DERSHANELERE MECBUR MUYUZ ?

‘İnsan Hakları ve Demokrasi Haftası' münasebetiyle sendika genel merkezi toplantı sonunda açıklama yapan Demokrat Eğitimciler Sendikası (DES) Genel Başkan Gürkan Avcı, Türkiye'nin eğitim meselesi terör ve işsizlik sorunundan da önce gelir. Eğitim reformlarındaki paradigmamızı başarı veya başarısızlıktan iyi veya kötü eksenine taşıyarak şekillendirmeye ihtiyacımız vardır, dedi.

DERSHANELERE MECBUR MUYUZ ?

Türk eğitim sisteminde bir yüzyıldır hep değiştirme yapıldığını; son birkaç yıldır geliştirme yönünde önemli adımlar atılmaya başlandığını söyleyen Gürkan Avcı, “Fakat çok mühim bir husus var ki o da; siz ne kadar değiştirme ve geliştirme yaparsanız yapın öğretmeni geliştiremezseniz başarılı olamazsınız. Eğitim reformlarında arz/talep dengesini gözetmezseniz yine başarılı olamazsınız. Öğretmenlere ve eğitim çalışanlarına kör bakan, onların kavrayış ve desteğinden uzak hiçbir reform istenilen verim ve geri dönüte ulaşamayacaktır” dedi.

Türkiye'de siyasilerin kötü alışkanlıklarından birisinin de çözemedikleri ülke sorunlarını eğitime havale etmek olduğunu söyleyen Avcı, “Bu yüzdendir ki baskıcı, yasakçı ve çarpık eğitim sisteminin ördüğü duvarlara çarpa çarpa tükenen öğretmenler vardır. Bu yüzdendir ki teoremler, kronolojiler, gramerlerle dolu bir fanusun içinde yaşamaya zorlanan öğrenciler vardır.
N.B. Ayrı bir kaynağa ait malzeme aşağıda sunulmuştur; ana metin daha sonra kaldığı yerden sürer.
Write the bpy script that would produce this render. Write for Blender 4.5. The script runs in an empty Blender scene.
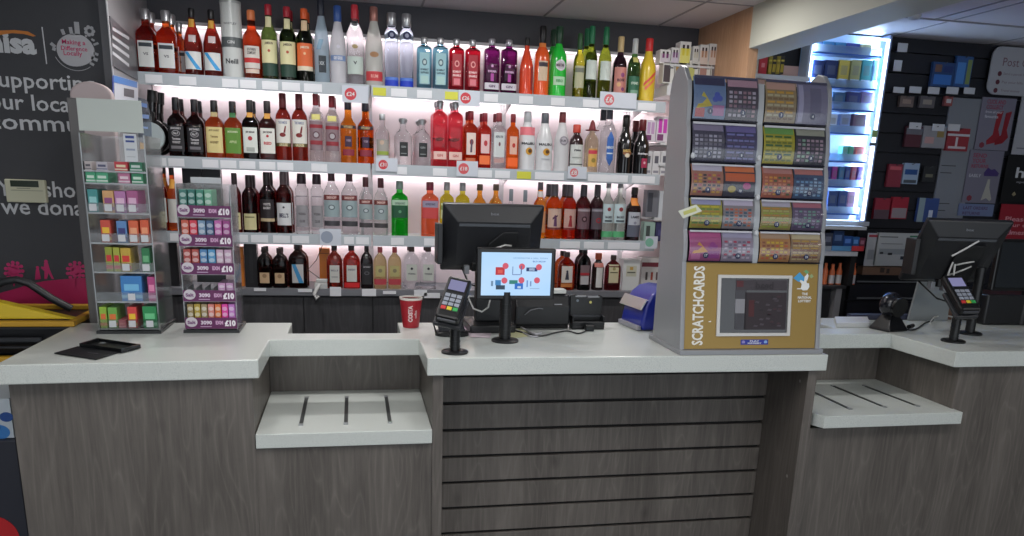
import bpy, math, random
from mathutils import Vector, Matrix
random.seed(7)
PI = math.pi
SC = bpy.context.scene
COL = SC.collection
# ------------------------------------------------------------------ camera
F = 776.0; PX, PY = 512.0, 384.0            # focal length and principal point in a 1024x536 frame
EYE = Vector((0, 0, 1.5))
def cam_rot():
    yaw, p, r = math.radians(11.66), math.radians(14.65), math.radians(2.03)
    Rz = Matrix(((math.cos(yaw), -math.sin(yaw), 0), (math.sin(yaw), math.cos(yaw), 0), (0, 0, 1)))
    B = Matrix(((1, 0, 0), (0, 0, -1), (0, 1, 0)))
    Rx = Matrix(((1, 0, 0), (0, math.cos(p), -math.sin(p)), (0, math.sin(p), math.cos(p))))
    Rr = Matrix(((math.cos(r), -math.sin(r), 0), (math.sin(r), math.cos(r), 0), (0, 0, 1)))
    return Rr @ Rx @ B @ Rz
M = cam_rot(); MT = M.transposed()
def ray(x, y): return MT @ Vector(((x - PX) / F, (y - PY) / F, 1.0))
def aty(x, y, Y):
    d = ray(x, y); return EYE + d * ((Y - EYE.y) / d.y)
def atz(x, y, Z):
    d = ray(x, y); return EYE + d * ((Z - EYE.z) / d.z)
def atx(x, y, X):
    d = ray(x, y); return EYE + d * ((X - EYE.x) / d.x)
cd = bpy.data.cameras.new('camera'); cam = bpy.data.objects.new('camera', cd); COL.objects.link(cam)
cd.sensor_width = 36; cd.sensor_fit = 'HORIZONTAL'; cd.lens = F * 36 / 1024
cd.shift_y = (PY - 268) / 1024; cd.clip_start = .05; cd.clip_end = 50
rows = [M[0], -M[1], -M[2]]
mw = Matrix.Identity(4)
for c in range(3):
    for r_ in range(3): mw[r_][c] = rows[c][r_]
mw.translation = EYE; cam.matrix_world = mw; SC.camera = cam
SC.view_settings.view_transform = 'Standard'; SC.view_settings.look = 'None'
SC.view_settings.gamma = 1; SC.view_settings.use_curve_mapping = False
SC.view_settings.exposure = 0.22

# ------------------------------------------------------------------ materials
def lin(c):
    o = []
    for v in c[:3]:
        v = v / 255.0
        o.append(v / 12.92 if v <= .04045 else ((v + .055) / 1.055) ** 2.4)
    return (*o, 1.0)
MC = {}
def _new(name):
    m = bpy.data.materials.new(name); m.use_nodes = True
    nt = m.node_tree; b = nt.nodes['Principled BSDF']; return m, nt, b
def mat(c, rough=.5, metal=0.0, spec=.5, coat=0.0):
    k = ('p', tuple(c), rough, metal, spec, coat)
    if k in MC: return MC[k]
    m, nt, b = _new('paint')
    b.inputs['Base Color'].default_value = lin(c); b.inputs['Roughness'].default_value = rough
    b.inputs['Metallic'].default_value = metal; b.inputs['Specular IOR Level'].default_value = spec
    b.inputs['Coat Weight'].default_value = coat
    # slight grain so that no surface is perfectly uniform
    n = nt.nodes.new('ShaderNodeTexNoise'); n.inputs['Scale'].default_value = 90
    mr = nt.nodes.new('ShaderNodeMapRange'); mr.inputs[3].default_value = max(0, rough - .05); mr.inputs[4].default_value = min(1, rough + .05)
    nt.links.new(n.outputs[0], mr.inputs[0]); nt.links.new(mr.outputs[0], b.inputs['Roughness'])
    MC[k] = m; return m
def glass(c, rough=.06, ior=1.2, tr=1.0):
    k = ('g', tuple(c), rough, ior, tr)
    if k in MC: return MC[k]
    m, nt, b = _new('bottle_glass')
    b.inputs['Base Color'].default_value = lin(c); b.inputs['Roughness'].default_value = rough
    b.inputs['Transmission Weight'].default_value = tr; b.inputs['IOR'].default_value = ior
    b.inputs['Coat Weight'].default_value = .35; b.inputs['Coat Roughness'].default_value = .05
    MC[k] = m; return m
def acrylic(tint=(235, 240, 242), gl=.10, rough=.04, haze=.0):
    k = ('a', tuple(tint), gl, rough, haze)
    if k in MC: return MC[k]
    m = bpy.data.materials.new('clear_acrylic'); m.use_nodes = True; nt = m.node_tree
    nt.nodes.clear(); out = nt.nodes.new('ShaderNodeOutputMaterial')
    t = nt.nodes.new('ShaderNodeBsdfTransparent'); t.inputs[0].default_value = lin(tint)
    g = nt.nodes.new('ShaderNodeBsdfGlossy'); g.inputs['Roughness'].default_value = rough
    lw = nt.nodes.new('ShaderNodeLayerWeight'); lw.inputs[0].default_value = .25
    mr = nt.nodes.new('ShaderNodeMapRange'); mr.inputs[3].default_value = gl; mr.inputs[4].default_value = .8
    nt.links.new(lw.outputs['Fresnel'], mr.inputs[0])
    mx = nt.nodes.new('ShaderNodeMixShader'); nt.links.new(mr.outputs[0], mx.inputs[0])
    nt.links.new(t.outputs[0], mx.inputs[1]); nt.links.new(g.outputs[0], mx.inputs[2])
    last = mx
    if haze:
        d = nt.nodes.new('ShaderNodeBsdfTranslucent'); d.inputs[0].default_value = lin((225, 228, 230))
        m2 = nt.nodes.new('ShaderNodeMixShader'); m2.inputs[0].default_value = haze
        nt.links.new(mx.outputs[0], m2.inputs[1]); nt.links.new(d.outputs[0], m2.inputs[2]); last = m2
    nt.links.new(last.outputs[0], out.inputs[0]); MC[k] = m; return m
def emit(c, s):
    k = ('e', tuple(c), s)
    if k in MC: return MC[k]
    m, nt, b = _new('lit')
    b.inputs['Base Color'].default_value = (0, 0, 0, 1)
    b.inputs['Emission Color'].default_value = lin(c); b.inputs['Emission Strength'].default_value = s
    MC[k] = m; return m
def wood(c1, c2, name, grain=(26, 26, 1.6), rough=.45, knots=True):
    m, nt, b = _new(name); N = nt.nodes; L = nt.links
    tc = N.new('ShaderNodeTexCoord'); mp = N.new('ShaderNodeMapping'); mp.inputs['Scale'].default_value = grain
    L.new(tc.outputs['Object'], mp.inputs[0])
    n1 = N.new('ShaderNodeTexNoise'); n1.inputs['Scale'].default_value = 3.2; n1.inputs['Detail'].default_value = 9; n1.inputs['Roughness'].default_value = .66
    L.new(mp.outputs[0], n1.inputs['Vector'])
    mp2 = N.new('ShaderNodeMapping'); mp2.inputs['Scale'].default_value = (grain[0] * .27, grain[1] * .27, grain[2] * .55); L.new(tc.outputs['Object'], mp2.inputs[0])
    n2 = N.new('ShaderNodeTexNoise'); n2.inputs['Scale'].default_value = 1.6; n2.inputs['Detail'].default_value = 1.0; n2.inputs['Distortion'].default_value = .5
    L.new(mp2.outputs[0], n2.inputs['Vector'])
    mul = N.new('ShaderNodeMath'); mul.operation = 'MULTIPLY'; mul.inputs[1].default_value = 18.0; L.new(n2.outputs[0], mul.inputs[0])
    fr = N.new('ShaderNodeMath'); fr.operation = 'PINGPONG'; fr.inputs[1].default_value = 1.0; L.new(mul.outputs[0], fr.inputs[0])
    mp3 = N.new('ShaderNodeMapping'); mp3.inputs['Scale'].default_value = (5, 5, .35); L.new(tc.outputs['Object'], mp3.inputs[0])
    n3 = N.new('ShaderNodeTexNoise'); n3.inputs['Scale'].default_value = 1.3; n3.inputs['Detail'].default_value = 2; L.new(mp3.outputs[0], n3.inputs['Vector'])
    pw = N.new('ShaderNodeMath'); pw.operation = 'POWER'; pw.inputs[1].default_value = 5.0; L.new(fr.outputs[0], pw.inputs[0])
    n1s = N.new('ShaderNodeMath'); n1s.operation = 'MULTIPLY_ADD'; n1s.inputs[1].default_value = .55; n1s.inputs[2].default_value = .22; L.new(n1.outputs[0], n1s.inputs[0])
    a = N.new('ShaderNodeMath'); a.operation = 'MULTIPLY_ADD'; a.inputs[1].default_value = .13; L.new(pw.outputs[0], a.inputs[0]); L.new(n1s.outputs[0], a.inputs[2])
    a2 = N.new('ShaderNodeMath'); a2.operation = 'MULTIPLY_ADD'; a2.inputs[1].default_value = .55; L.new(n3.outputs[0], a2.inputs[0]); L.new(a.outputs[0], a2.inputs[2])
    rp = N.new('ShaderNodeValToRGB'); rp.color_ramp.elements[0].position = .52; rp.color_ramp.elements[0].color = lin(c1)
    rp.color_ramp.elements[1].position = 1.1 if False else 1.0; rp.color_ramp.elements[1].color = lin(c2)
    L.new(a2.outputs[0], rp.inputs[0]); col = rp.outputs[0]
    if knots:
        mp4 = N.new('ShaderNodeMapping'); mp4.inputs['Scale'].default_value = (4.1, 4.1, 2.4); L.new(tc.outputs['Object'], mp4.inputs[0])
        v = N.new('ShaderNodeTexVoronoi'); v.inputs['Scale'].default_value = 1.25; L.new(mp4.outputs[0], v.inputs['Vector'])
        mr = N.new('ShaderNodeMapRange'); mr.inputs[1].default_value = .015; mr.inputs[2].default_value = .12; mr.inputs[3].default_value = .5; mr.inputs[4].default_value = 0
        L.new(v.outputs['Distance'], mr.inputs[0])
        mx = N.new('ShaderNodeMixRGB'); mx.inputs[2].default_value = lin([q * .62 for q in c1]); L.new(mr.outputs[0], mx.inputs[0]); L.new(col, mx.inputs[1]); col = mx.outputs[0]
    L.new(col, b.inputs['Base Color']); b.inputs['Roughness'].default_value = rough
    b.inputs['Specular IOR Level'].default_value = .4
    return m
def speckle(c, c2, name, scale=420, rough=.28):
    m, nt, b = _new(name); N = nt.nodes; L = nt.links
    tc = N.new('ShaderNodeTexCoord'); n = N.new('ShaderNodeTexNoise'); n.inputs['Scale'].default_value = scale; n.inputs['Detail'].default_value = 2
    L.new(tc.outputs['Object'], n.inputs['Vector'])
    rp = N.new('ShaderNodeValToRGB'); rp.color_ramp.elements[0].position = .36; rp.color_ramp.elements[0].color = lin(c2)
    rp.color_ramp.elements[1].position = .5; rp.color_ramp.elements[1].color = lin(c)
    L.new(n.outputs[0], rp.inputs[0]); L.new(rp.outputs[0], b.inputs['Base Color']); b.inputs['Roughness'].default_value = rough
    return m
WOOD = wood((74, 69, 65), (120, 114, 108), 'grey_wood_laminate')
WOODD = wood((44, 45, 48), (84, 84, 87), 'dark_wood_laminate')
WOODB = wood((172, 130, 98), (205, 165, 132), 'beech_laminate', knots=False)
TOP = speckle((208, 213, 208), (190, 196, 192), 'speckled_worktop')
WHITE = mat((225, 226, 226), .5); BLACK = mat((16, 17, 19), .38); BLACKM = mat((12, 12, 14), .7)
GREYM = mat((150, 153, 156), .4); SILVER = mat((185, 187, 190), .32, .8); DGREY = mat((52, 53, 57), .6)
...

Bu yüzdendir ki kendisinden özür dileyeceği bir nesli yetiştiren anne babalar vardır” diye konuştu.

Başta demokrat vizyona sahip eğitimciler olmak üzere tüm eğitim bileşenlerinin eğitimle ilgili karar ve hüküm verme hüviyetini, tercüme odalarından çıkmayan öykünmeci akademisyenlerin ve haddini bilmeyen siyasilerin tekelinden alması gerektiğini söyleyen Avcı, “Çocuk ve gençlerimizi, hayatı hiç yaşamadan hedeflerine ulaşmaya ikna eden gayri insani ve antidemokratik eğitim sisteminin hışmından kurtarmalıyız. Topluma önder olma iradesi ve cesareti ile ülkenin içinde bulunduğu zamana katkı sunması gereken öğretmenlerin, mevcut eğitim sisteminin uygulayıcıları olarak ellerini taşın daha da altına koyması gerekiyor” dedi.

Okulların aktif vatandaş yetiştirmesi gerektiğini kaydeden Avcı, “Eğitimi asli rotasına yönlendirme iradesini cesurane bir şekilde gösteren Milli Eğitim Bakanı Ömer Dinçer'in ideolojilerin ikna odasına dönüştürdüğü okullardaki demokrasi ve bilim dışı tüm uygulamaları reforme etmesi, tüm öğrenci ve eğitim çalışanları için kıyafet serbestîsine geçmesi, istidraci eğitim politikalarının terkine yönelik adımlar atmasını bekliyoruz. Öğretmenler, geleceğin kurucu rolünü ancak bu irade ile şekillenmiş eğitim sistemi üzerinden ifa edebilirler. Egemen, otoriter ve piyasacı eğitim anlayışı yerine eşitlikçi, özgürlükçü, nitelikli, halkçı ve kimseyi dışlamayan, demokratik bir eğitim politikasına ihtiyaç vardır” dedi.

Okulların toplum yararına merkezler haline gelmesi gerektiğini kaydeden Avcı, “Okullar sivil toplum ile daha yakın işbirliği ve ortaklık kurmalıdır. Okullar genç ve yaşlı bütün vatandaşların, nitelikleri ve değerlerinin geliştirilmesine katkı sunmalıdır. Okullar demokratik eğitimle yeni düşünme tarzı ve uygulamalara katalizörlük yapabilmelidir. Okullar ve öğretmenler geleneksel öğrenci katılımıyla sınırlı geleneksel öğretim anlayışlarının ötesine geçmelidir. Demokratik öğrenim ve yaşam tarzı için yeni bir gündem oluşturulmalıdır. Öğrenciler, gençler ile yetişkinlerin toplumdaki hak ve sorumluluklarını üstlenerek ve kullanarak demokratik yaşama etkin biçimde katılma konusunda daha donanımlı hale gelmesini amaçlayan bir dizi uygulama ve etkinlik planlamalıdır” dedi.